[chef] Re: Re: Re: Re: best practices


Chronological Thread 
  • From: "Eric G. Wolfe" < >
  • To:
  • Subject: [chef] Re: Re: Re: Re: best practices
  • Date: Tue, 16 Jul 2013 19:34:12 -0400

The crux of the matter is the conflicting state of two, or more, opposing recipes. If the removal of the undo/uninstall recipe is guarded so that it defers to the conflicting recipe only when there is a conflict in the run_list, there should be no other issue with idempotence within that recipe.

I would tend to disagree that every recipe should be "run once" complete. While every recipe running only once and producing the correct state would be certainly be optimal.
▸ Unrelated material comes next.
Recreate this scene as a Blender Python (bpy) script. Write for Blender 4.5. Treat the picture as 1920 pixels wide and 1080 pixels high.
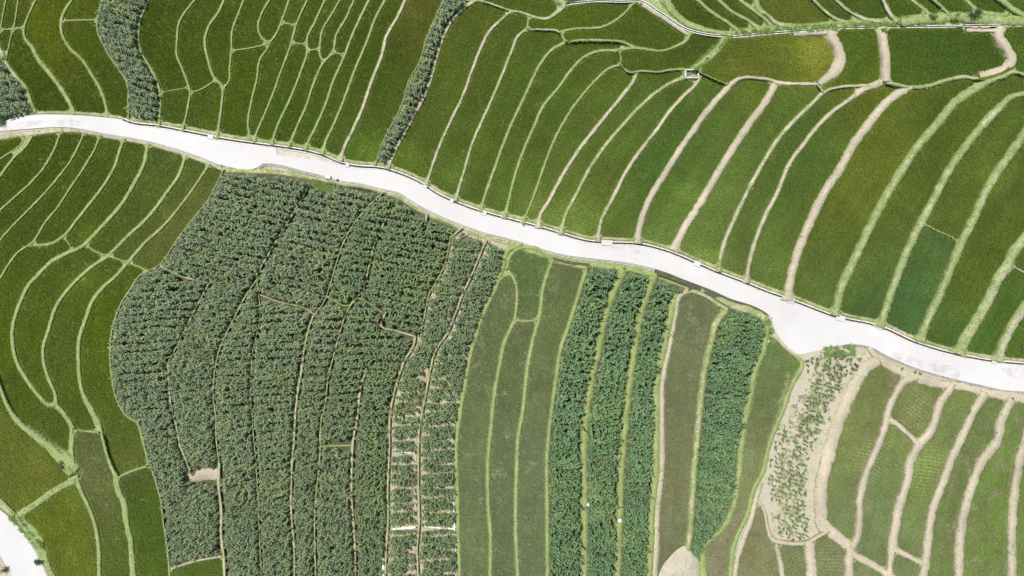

The important point is to *eventually* reach the correct state. If that takes two subsequent runs, rather than only once (in certain cases) it should not be a deal breaker so to speak.

Anyhow, thank you for the suggestion. I have taken action to guard self-removal of the recipe, only when there is certain state conflict in the run_list.

Eric G. Wolfe
Senior Linux Administrator,
IT Infrastructure Systems
--------------------------------------
Marshall University Computing Services
Drinko Library 428-K
One John Marshall Dr.
Huntington, WV 25755
Phone: 304.942.3970
Email: 


You will be recognized and honored as a community leader.

On 07/16/2013 05:05 PM, Arnold Krille wrote:
Hi,

On Tue, 16 Jul 2013 13:33:19 -0400 "Eric G. Wolfe"
< >
 wrote:
For uninstallation, I like the idea of an "undo" recipe.  For
example, RHEL flavors tend to install NFS as part of the base
installation.  When I set out to do the nfs cookbook, I was sure to
create an "nfs::undo" run-once recipe
<http://community.opscode.com/cookbooks/nfs/source> which will clean
up that annoyance.  The annoyances cookbook is another good example
of reversing an undesired state on a managed node.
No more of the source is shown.